The star came first to the Magi, they saw it at its rising. God’s light works its way into every time and place, and invites each person to a journey, into a relationship, in a language that they can understand. Of course, they are bound to misunderstand, they are bound to misinterpret. Each of us is bound to take a wrong turn, believing we know how God should be acting. But the star waited for the Magi, so that they were finally able to find their bumbling way to Bethlehem and to the Christ child. And when they left, they went home by a different road. And so the light waits for us. God was born into the world as an invitation to each of us, as a sign that God wants nothing more than to be in relationship with us. And Christ died and was raised as an invitation to each of us, as a sign that God will not abandon us when we take a wrong turn. God’s light waits for us, Christ waits for us, forgiving our mistakes and giving us the chance to start fresh, so that we can continue on our journey by a different road.

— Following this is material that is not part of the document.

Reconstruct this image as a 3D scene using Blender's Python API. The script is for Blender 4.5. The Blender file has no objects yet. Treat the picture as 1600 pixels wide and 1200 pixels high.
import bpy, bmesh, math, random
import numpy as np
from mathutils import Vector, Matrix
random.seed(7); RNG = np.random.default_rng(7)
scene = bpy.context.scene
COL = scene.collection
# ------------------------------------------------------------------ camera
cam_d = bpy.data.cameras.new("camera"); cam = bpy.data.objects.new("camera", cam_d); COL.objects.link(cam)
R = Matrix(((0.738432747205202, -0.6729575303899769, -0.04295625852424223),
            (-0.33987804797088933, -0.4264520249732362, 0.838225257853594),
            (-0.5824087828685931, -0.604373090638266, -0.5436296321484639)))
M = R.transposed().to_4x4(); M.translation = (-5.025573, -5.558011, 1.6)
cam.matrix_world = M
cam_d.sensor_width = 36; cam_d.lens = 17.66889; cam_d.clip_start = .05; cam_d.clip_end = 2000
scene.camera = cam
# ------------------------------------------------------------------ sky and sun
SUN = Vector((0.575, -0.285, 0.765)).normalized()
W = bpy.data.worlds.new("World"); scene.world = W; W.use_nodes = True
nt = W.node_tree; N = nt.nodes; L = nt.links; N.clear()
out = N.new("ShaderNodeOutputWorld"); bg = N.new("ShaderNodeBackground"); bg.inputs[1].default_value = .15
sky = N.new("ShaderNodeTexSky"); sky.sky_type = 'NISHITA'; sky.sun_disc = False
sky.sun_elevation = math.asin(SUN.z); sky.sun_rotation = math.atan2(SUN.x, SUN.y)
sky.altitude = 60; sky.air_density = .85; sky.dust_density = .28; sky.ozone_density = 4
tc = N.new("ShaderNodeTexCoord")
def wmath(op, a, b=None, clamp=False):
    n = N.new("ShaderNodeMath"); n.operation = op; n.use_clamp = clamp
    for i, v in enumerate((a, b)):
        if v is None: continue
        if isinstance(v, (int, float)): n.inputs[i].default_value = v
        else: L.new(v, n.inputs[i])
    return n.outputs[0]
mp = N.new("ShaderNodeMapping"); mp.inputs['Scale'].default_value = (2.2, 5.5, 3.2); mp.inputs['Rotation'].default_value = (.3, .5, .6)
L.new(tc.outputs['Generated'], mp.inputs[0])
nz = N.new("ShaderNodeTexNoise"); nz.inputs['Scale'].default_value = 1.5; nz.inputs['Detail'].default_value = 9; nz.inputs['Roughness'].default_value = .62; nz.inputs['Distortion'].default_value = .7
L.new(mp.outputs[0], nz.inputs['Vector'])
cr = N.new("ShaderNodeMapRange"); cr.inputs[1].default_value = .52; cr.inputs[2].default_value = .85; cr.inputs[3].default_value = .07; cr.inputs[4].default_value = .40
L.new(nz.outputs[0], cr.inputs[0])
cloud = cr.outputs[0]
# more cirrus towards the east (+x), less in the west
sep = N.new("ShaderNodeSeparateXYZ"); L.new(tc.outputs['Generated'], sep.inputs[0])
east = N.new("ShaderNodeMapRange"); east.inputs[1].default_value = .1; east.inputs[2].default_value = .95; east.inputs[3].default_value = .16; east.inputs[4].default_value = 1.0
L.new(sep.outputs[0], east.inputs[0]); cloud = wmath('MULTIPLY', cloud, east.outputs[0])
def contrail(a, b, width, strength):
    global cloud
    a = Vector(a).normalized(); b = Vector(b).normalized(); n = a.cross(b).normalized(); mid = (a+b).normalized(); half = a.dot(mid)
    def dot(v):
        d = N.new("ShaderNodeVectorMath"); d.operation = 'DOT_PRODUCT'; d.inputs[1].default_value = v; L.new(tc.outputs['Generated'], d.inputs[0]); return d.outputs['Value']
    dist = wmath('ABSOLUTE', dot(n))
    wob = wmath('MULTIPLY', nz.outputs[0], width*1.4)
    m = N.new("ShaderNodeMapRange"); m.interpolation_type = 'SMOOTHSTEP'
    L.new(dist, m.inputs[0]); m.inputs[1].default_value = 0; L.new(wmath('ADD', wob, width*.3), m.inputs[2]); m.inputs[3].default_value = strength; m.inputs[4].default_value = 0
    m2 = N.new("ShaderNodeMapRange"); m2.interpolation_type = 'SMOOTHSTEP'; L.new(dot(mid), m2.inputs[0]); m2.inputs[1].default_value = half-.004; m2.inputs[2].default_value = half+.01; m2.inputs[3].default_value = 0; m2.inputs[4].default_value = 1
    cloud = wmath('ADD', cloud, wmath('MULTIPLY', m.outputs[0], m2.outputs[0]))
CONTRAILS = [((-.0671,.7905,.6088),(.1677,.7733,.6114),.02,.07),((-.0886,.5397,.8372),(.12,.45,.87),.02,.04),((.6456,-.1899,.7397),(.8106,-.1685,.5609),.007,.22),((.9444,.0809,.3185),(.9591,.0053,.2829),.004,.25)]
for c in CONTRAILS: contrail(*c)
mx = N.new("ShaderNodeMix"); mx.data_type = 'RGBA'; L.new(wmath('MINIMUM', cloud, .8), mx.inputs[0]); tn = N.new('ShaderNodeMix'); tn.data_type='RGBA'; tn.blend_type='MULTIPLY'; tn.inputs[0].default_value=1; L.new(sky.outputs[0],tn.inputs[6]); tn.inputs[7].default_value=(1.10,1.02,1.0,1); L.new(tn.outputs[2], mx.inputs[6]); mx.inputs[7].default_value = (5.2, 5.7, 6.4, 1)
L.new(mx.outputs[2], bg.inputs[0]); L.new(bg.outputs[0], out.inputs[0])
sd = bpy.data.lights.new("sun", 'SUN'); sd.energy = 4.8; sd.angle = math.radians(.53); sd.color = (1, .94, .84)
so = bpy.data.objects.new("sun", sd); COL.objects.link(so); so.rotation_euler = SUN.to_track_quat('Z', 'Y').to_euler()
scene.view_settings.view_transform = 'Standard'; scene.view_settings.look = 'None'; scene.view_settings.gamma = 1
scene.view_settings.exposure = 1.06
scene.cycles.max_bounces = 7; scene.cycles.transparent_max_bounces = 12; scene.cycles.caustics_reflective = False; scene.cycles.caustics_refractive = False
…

We have a little Nativity scene that we bought the year that we traveled so much. That year we spent Christmas in Budapest, Hungary. It is an unusual Nativity crèche for a number of reasons. For one thing, it is all one piece, made of ceramic. It is made from a plain brownish/grayish clay, with a hint of blue paint in spots to it, but unglazed. And it depicts only the holy family with a sheep and a donkey, no shepherds, no magi or gifts, no angels and no stars. It is plain, humble, unassuming, as I imagine the stable itself would be. That is part of what drew me to this little crèche when I saw it in the Christmas bazaar there. But what I like most about it is that, rather than a little straw manger, holding a perfect little baby, there is a candle-holder, and the manger holds a light. Instead of a star shining overhead, in this scene, the star has come to rest in the manger, and it is to that spot, to the light in the manger, that all eyes are drawn as they look at this little Nativity scene.
“Arise, shine, for your light has come, and the glory of the Lord has risen upon you…Nations shall come to your light.” The star that led the magi is the same light that leads us. The light comes to us each where we are, so that we can follow it into the world, and find it shining in the most unexpected places.